Adiana mengungkapkan, masyarakat Bali tidak sembarangan menenun kain, terutama kain ikat, karena jenis kain tersebut sangat berkaitan dengan adat dan tradisi. Dalam penelitiannya diketahui kain tenun khas Bali bervariasi dan variasinya itu dipengaruhi kehidupan sosial, budaya lokal, dan fisiografis wilayah. ”Perbedaan itu membentuk kain tenun ikat memiliki pakem yang di masing-masing daerah berbeda-beda,” kata Adiana.
Dosen ISI Denpasar, yang juga pelestari kain Bali, Anom Mayun, menyatakan, kain Bali dikelompokkan berdasarkan fungsi, yakni fungsi sebagai kain sakral dan fungsi sebagai kain profan. Kain sakral dinamakan wastra dan biasanya digunakan dalam kegiatan ritual. ”Terdapat kain bebali, yang berarti kain upacara. Jenis kain bebali dibuat dari kain katun kasar yang dihasilkan dari pemrosesan serat kapas di Bali,” ujar Anom Mayun.
ISTIMEWA/MUSEUM BALI
UPTD Museum Bali menggelar seminar secara daring yang mengangkat tema ”Kain Tradisional Bali” di Kantor UPTD Monumen Perjuangan Rakyat Bali Bajra Sandhi, Denpasar, Selasa (30/6/2020). Pembicara dalam seminar daring, Anak Agung Ngurah Anom Mayun Konta Tanaya (dosen Institut Seni Indonesia Denpasar) menunjukkan koleksi kain tradisional Bali.
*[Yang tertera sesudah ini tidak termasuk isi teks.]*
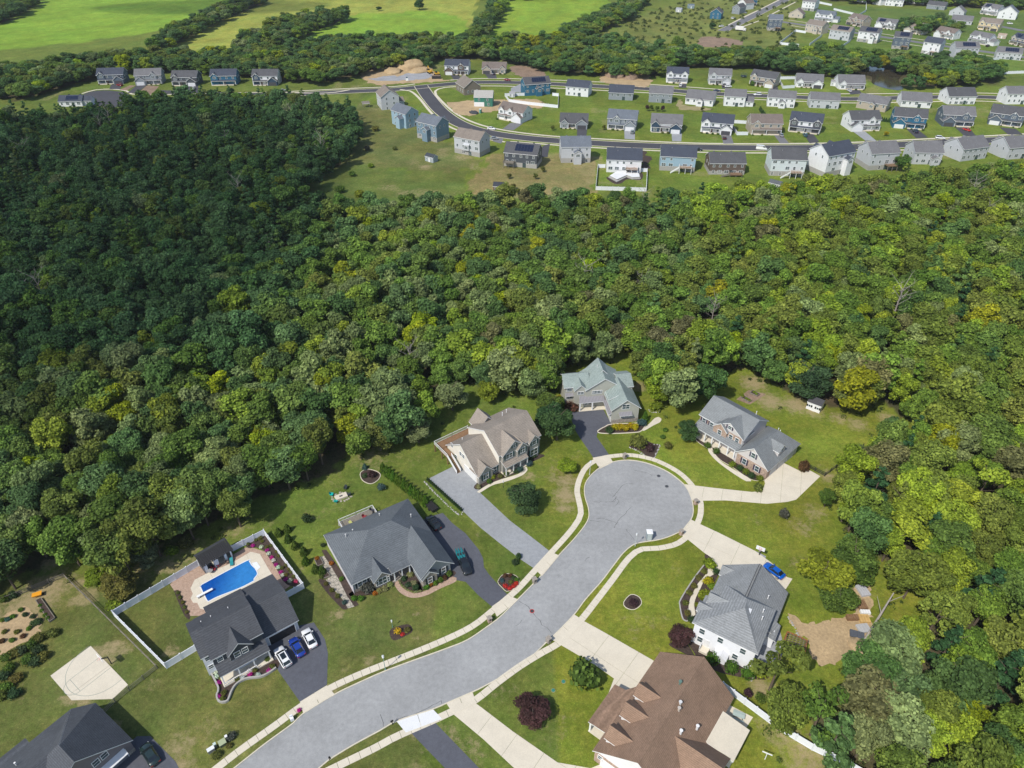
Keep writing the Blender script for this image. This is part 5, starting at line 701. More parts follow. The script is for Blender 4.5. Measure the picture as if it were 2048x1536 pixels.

Kain tradisional Bali, menurut Anom Mayun, juga dinilai memiliki fungsi magis, misalnya kain keling, kain cepuk, dan kain gringsing. Anom Mayun menyatakan, geringsing berasal dari kata ”gring” yang berarti sakit dan ”sing” yang berarti tidak sehingga gringsing dimaknai tidak sakit atau penolak bala. Kain gringsing juga dinyatakan sebagai satu-satunya kain tenun tradisional Indonesia yang motifnya disusun dari ikatan benang pakan dan benang lungsi.
Motif kain
Ketiga narasumber seminar virtual kembang ceraken Museum Bali itu juga memaparkan keberagaman motif atau ragam hias kain tenun Bali, di antaranya, ragam geometris, ragam manusia, ragam flora, ragam fauna, dan ragam campuran. Motif kain tenun tradisional itu dinyatakan sebagai hasil interaksi budaya lokal, termasuk pula interaksi dengan budaya dari luar yang terjalin melalui perdagangan maupun migrasi budaya.
ARSIP PRIBADI
Pameran busana dalam acara Adi Wasta Nusantara di era kenormalan baru yang akan diikuti oleh Lala Gozali (65), pelaku UMKM di bidang fashion dengan nama usaha Roemah Kain dan Badjoe Gianti.
Adiana mengungkapkan, sejumlah motif kain tenun Bali dari hasil akulturasi budaya tecermin dari penamaan motif, antara lain, motif patola dari India, motif patra mesir dari Mesir, atau motif patra ulanda dari Belanda. Adiana menyebutkan motif tersebut dapat ditemukan kain songket khas Bali.
Anom Mayun mengatakan, motif pada kain tenun tradisional menjadi sumber inspirasi, terlebih pada kain tenun yang sudah langka, sehingga diperlukan upaya rekonstruksi. Selain menjadi upaya merawat kelestarian kain tradisional, menurut Anom Mayun, rekonstruksi juga merupakan cara menjaga budaya. ”Museum menjadi penting karena koleksi museum merupakan representasi dari keberadaan kain tenun Bali secara keseluruhan,” kata Anom Mayun.
KOMPAS/COKORDA YUDISTIRA
UPTD Museum Bali menggelar seminar secara daring yang mengangkat tema ”Kain Tradisional Bali” di Kantor UPTD Monumen Perjuangan Rakyat Bali Bajra Sandhi, Denpasar, Selasa (30/6/2020).
Kepala Seksi Koleksi dan Konservasi UPTD Museum Bali Putu Sedana menyatakan, pihak Museum Bali sedang mendokumentasikan kembali benda-benda koleksi museum, termasuk kain tradisional Bali yang dimiliki Museum Bali. Sedana menambahkan, dokumentasi itu juga menjadi upaya museum menjaga kekayaan budaya masyarakat Bali dan sekaligus sumber informasi.